The fire started in the King’s bakery just west of the Tower of London. The Lord Mayor grossly underestimated just how large the fire would become, and by the time he gave the order to create firebreaks, it was too late. The firefight was fumbled: primitive pumps were deployed, then abandoned in the panicked streets. Volunteer bucket brigades were caught too close to the heat and fled.
In the aftermath, the financial burden was massive. The City of London borrowed and defaulted. The King levied duties on coal.
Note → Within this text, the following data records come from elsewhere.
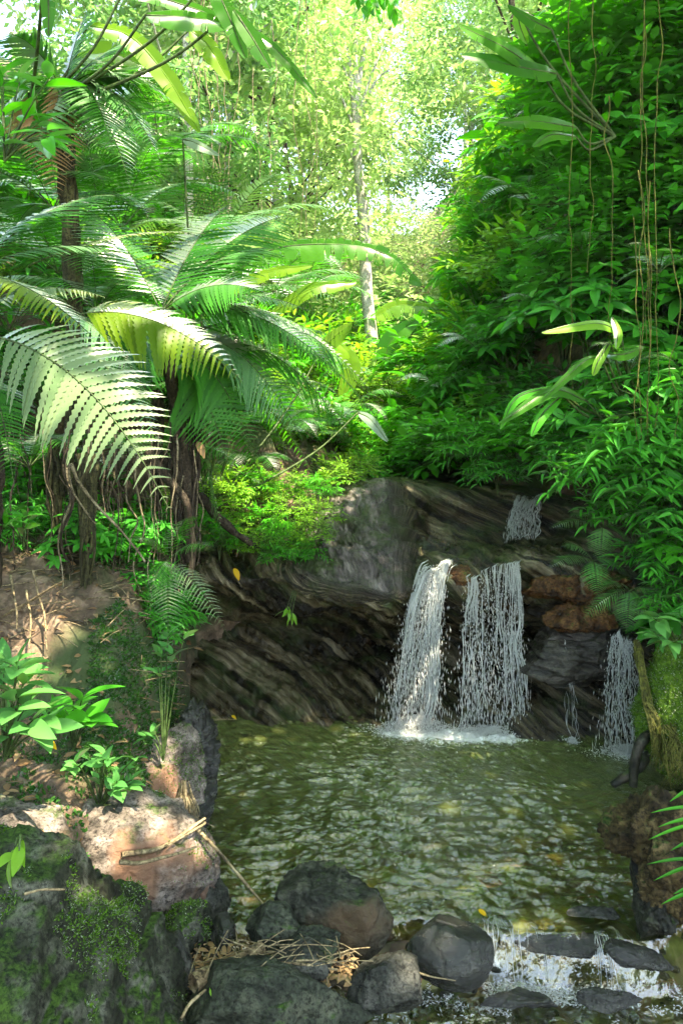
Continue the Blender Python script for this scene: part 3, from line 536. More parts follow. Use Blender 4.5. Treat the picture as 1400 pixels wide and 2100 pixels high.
foam_patch(W(1285, 1545, 5.46), 0.26, 0.12, 0.06, 1800, 'foam', 'small foam patch under the right waterfall')
foam_patch(W(1172, 1520, 5.65), 0.06, 0.04, 0.03, 200, 'foam', 'tiny splash under the two thin trickles')
# small cascade in the foreground
parts = []
def sheet_z(x, y):
    l_ = 3.52+0.06*np.sin(x*4.0)+0.05*noise(np.stack([x*3, y*3, x*0], -1), 60); return -0.2*sstep(0, .11, l_-y)
for i in range(70):
    x = U(0.60, 1.30)
    if rng.random() < .45-noise(np.array([[x*7, 0, 0]]), 5)[0]: continue
    n = 12; l0 = 3.52+0.06*math.sin(x*4.0); ys = l0+np.linspace(U(-.02, .05), U(-.16, -.06), n); xs = x+U(-.03, .03)*np.linspace(0, 1, n)+.004*np.sin(ys*60+i)
    P_ = np.stack([xs, ys-.006, sheet_z(xs, ys)+.007+.004*rng.normal()], -1)
    parts.append(tube(P_, U(.0008, .0026)*np.sin(np.pi*np.linspace(.05, .95, n)), 4))
for sel, lb in ((lambda x: x < .93, 'small foreground cascade spilling beside the shiny rounded boulder'), (lambda x: x >= .93, 'small foreground cascade spilling beside the long black stone')):
    q_ = [p for p in parts if sel(p[0][:, 0].mean())]
    if q_: V, F = join(q_); tag(ob('small_cascade', mesh(V, F, M['thinwater'])), lb, 'cascade')
def froth(n, fn, zf, name, label):
    P_ = fn(n); m = noise(np.stack([P_[:, 0]*9, P_[:, 1]*16, P_[:, 0]*0], -1), 77) > -0.05; P_ = P_[m]; k = len(P_)
    P_ = np.stack([P_[:, 0], P_[:, 1], zf(P_)+U(0, .02, k)], -1)
    V, F = drops(P_, rnd_dir(k, -.3, .3), U(.004, .016, k), U(.0012, .0035, k)); return tag(ob(name, mesh(V, F, M['foam'])), label, 'foam', None, 'stuff')
froth(5000, lambda n: np.stack([0.85+rng.normal(size=n)*.3, 3.42-np.abs(rng.normal(size=n))*.16], -1), lambda P_: -0.195+0*P_[:, 0], 'foam', 'frothy white water below the foreground cascade')

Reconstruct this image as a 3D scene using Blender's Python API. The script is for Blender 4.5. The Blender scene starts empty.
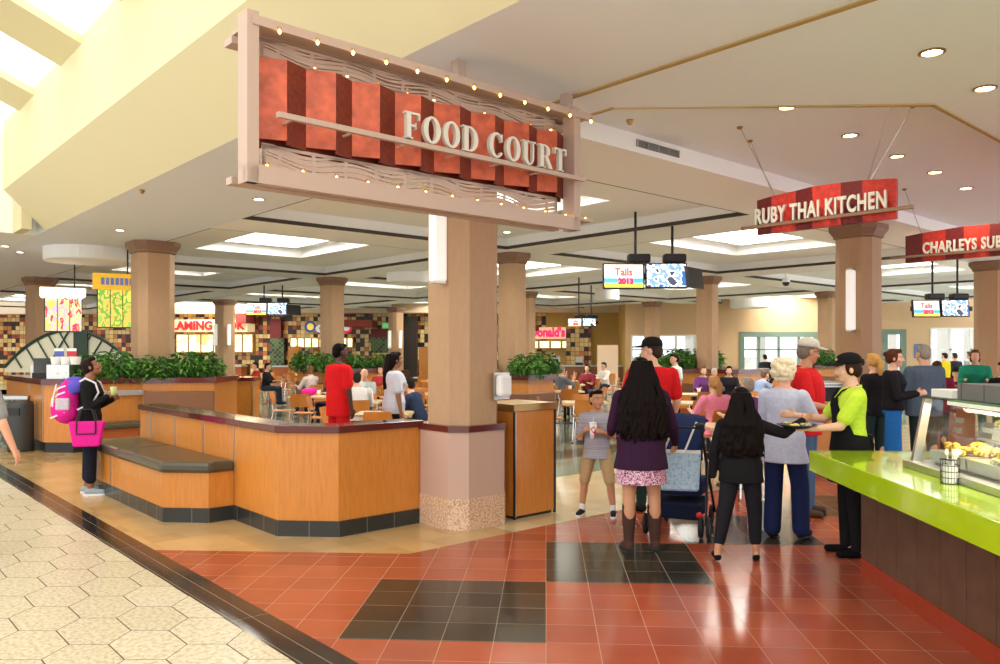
import bpy, bmesh, math, random
from mathutils import Vector, Matrix, Euler
random.seed(7)
C = bpy.context.scene.collection
SC = bpy.context.scene
PI = math.pi
R45 = PI/4
S2 = math.sqrt(2)

# ------------------------------------------------------------------ camera, light, exposure
CAM_H, FPX = 1.69, 790.0
CAM_YAW = math.atan(46/FPX)
cam = bpy.data.cameras.new('camera'); cam_o = bpy.data.objects.new('camera', cam); C.objects.link(cam_o)
cam_o.location = (0, 0, CAM_H); cam_o.rotation_euler = (PI/2, 0, CAM_YAW)
cam.sensor_width = 36; cam.lens = 36*FPX/1000; cam.shift_y = 0.019; cam.clip_end = 300
SC.camera = cam_o
world = bpy.data.worlds.new('world'); SC.world = world; world.use_nodes = True
_bg = world.node_tree.nodes['Background']; _bg.inputs[0].default_value = (0.97, 0.985, 1.0, 1); _bg.inputs[1].default_value = 1.9
SC.view_settings.view_transform = 'Standard'; SC.view_settings.look = 'None'
SC.view_settings.gamma = 1; SC.view_settings.use_curve_mapping = False
SC.view_settings.exposure = 0.2
SKY_STRENGTH = 13.0      # daylight above the skylight glass

def area(name, loc, rot, sx, sy, power, color=(1, .96, .9)):
    l = bpy.data.lights.new(name, 'AREA'); l.shape = 'RECTANGLE'; l.size = sx; l.size_y = sy; l.energy = power; l.color = color
    o = bpy.data.objects.new(name, l); o.location = loc; o.rotation_euler = rot; C.objects.link(o); return o

# ------------------------------------------------------------------ pixel/plan helpers (plan: u runs along the mall, v into the food court)
def W(px, Z):
    X = (px-500)/FPX*Z; a = CAM_YAW
    return (X*math.cos(a)-Z*math.sin(a), X*math.sin(a)+Z*math.cos(a))
def P(px, py, z=0.0): return W(px, FPX*(CAM_H-z)/(py-351))
def UV(u, v): return ((v-u)/S2, (u+v)/S2)
def toUV(p): return ((-p[0]+p[1])/S2, (p[0]+p[1])/S2)

# ------------------------------------------------------------------ materials
def lin(c): c /= 255; return c/12.92 if c <= .04045 else ((c+.055)/1.055)**2.4
def col(r, g, b): return (lin(r), lin(g), lin(b), 1)
MATS = {}
def mat(name, rgb, rough=.5, metal=0, spec=.5, coat=0, emit=0, alpha=None, noise=None, trans=0):
    if name in MATS: return MATS[name]
    m = bpy.data.materials.new(name); m.use_nodes = True; nt = m.node_tree; b = nt.nodes['Principled BSDF']
    c = col(*rgb); b.inputs['Base Color'].default_value = c; b.inputs['Roughness'].default_value = rough
    b.inputs['Metallic'].default_value = metal; b.inputs['Specular IOR Level'].default_value = spec
    b.inputs['Coat Weight'].default_value = coat
    if emit: b.inputs['Emission Color'].default_value = c; b.inputs['Emission Strength'].default_value = emit
    if trans: b.inputs['Transmission Weight'].default_value = trans
    if alpha is not None: b.inputs['Alpha'].default_value = alpha
    if noise:   # (scale, amount, (stretch xyz))
        sc, amt, st = noise
        tc = nt.nodes.new('ShaderNodeTexCoord'); mp = nt.nodes.new('ShaderNodeMapping'); mp.inputs['Scale'].default_value = st
        n = nt.nodes.new('ShaderNodeTexNoise'); n.inputs['Scale'].default_value = sc; n.inputs['Detail'].default_value = 3
        r = nt.nodes.new('ShaderNodeMapRange'); r.inputs['From Min'].default_value = .3; r.inputs['From Max'].default_value = .7
        r.inputs['To Min'].default_value = 1-amt; r.inputs['To Max'].default_value = 1+amt
        mx = nt.nodes.new('ShaderNodeVectorMath'); mx.operation = 'SCALE'; mx.inputs[0].default_value = c[:3]
        L = nt.links.new
        L(tc.outputs['Object'], mp.inputs[0]); L(mp.outputs[0], n.inputs['Vector']); L(n.outputs['Fac'], r.inputs[0])
        L(r.outputs[0], mx.inputs['Scale']); L(mx.outputs[0], b.inputs['Base Color'])
    MATS[name] = m; return m

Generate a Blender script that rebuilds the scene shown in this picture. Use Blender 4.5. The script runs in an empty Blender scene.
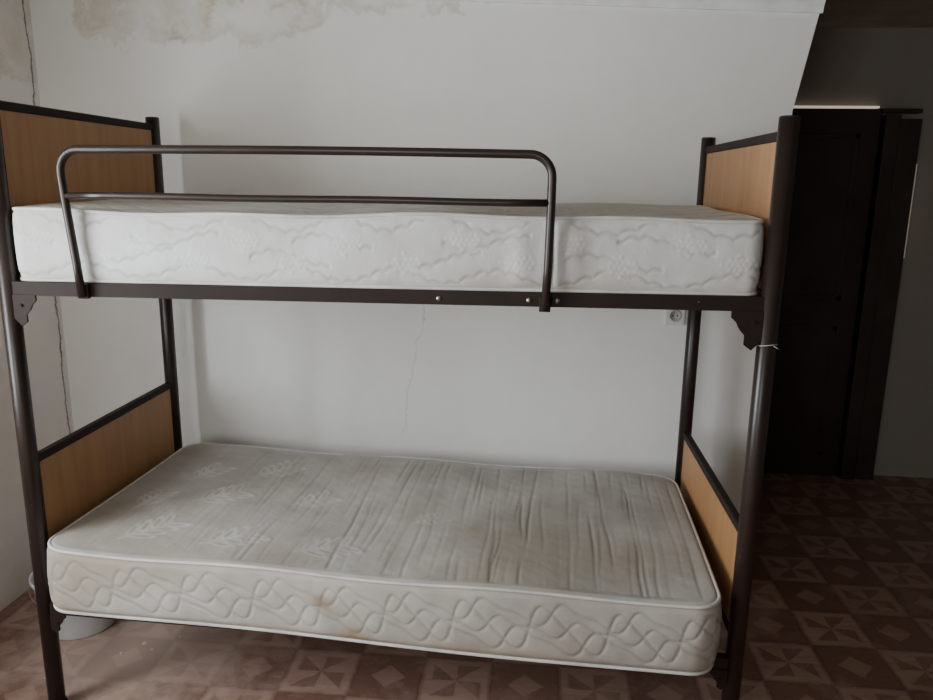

Private citizens were forced to pay their share, and fire courts were set up to determine if the tenant or the landlord was financially responsible for rebuilding on their plot.
Before 1666, it was unclear who was responsible for fighting fires, with duties shared between parishioner night watchmen and volunteers. Private fire insurance companies saw an opportunity in this confusion and entered the market with a well-organized service. Wealthy Londoners saw value in these new, effective fire teams, and the popularity of insurance companies grew. In the mid 1800s, the first London Fire Brigade was established. It remained private until the Crown brought it into the public budget a few decades later. Clearly, the King and Parliament had wised up to the indispensable value of firefighting as a public service.
London’s fire insurance companies represented a structural innovation in municipal firefighting. As a result of the devastating financial toll the Great Fire had on the city, they took the first step towards the publicly funded fire brigades we see today in nearly every American town.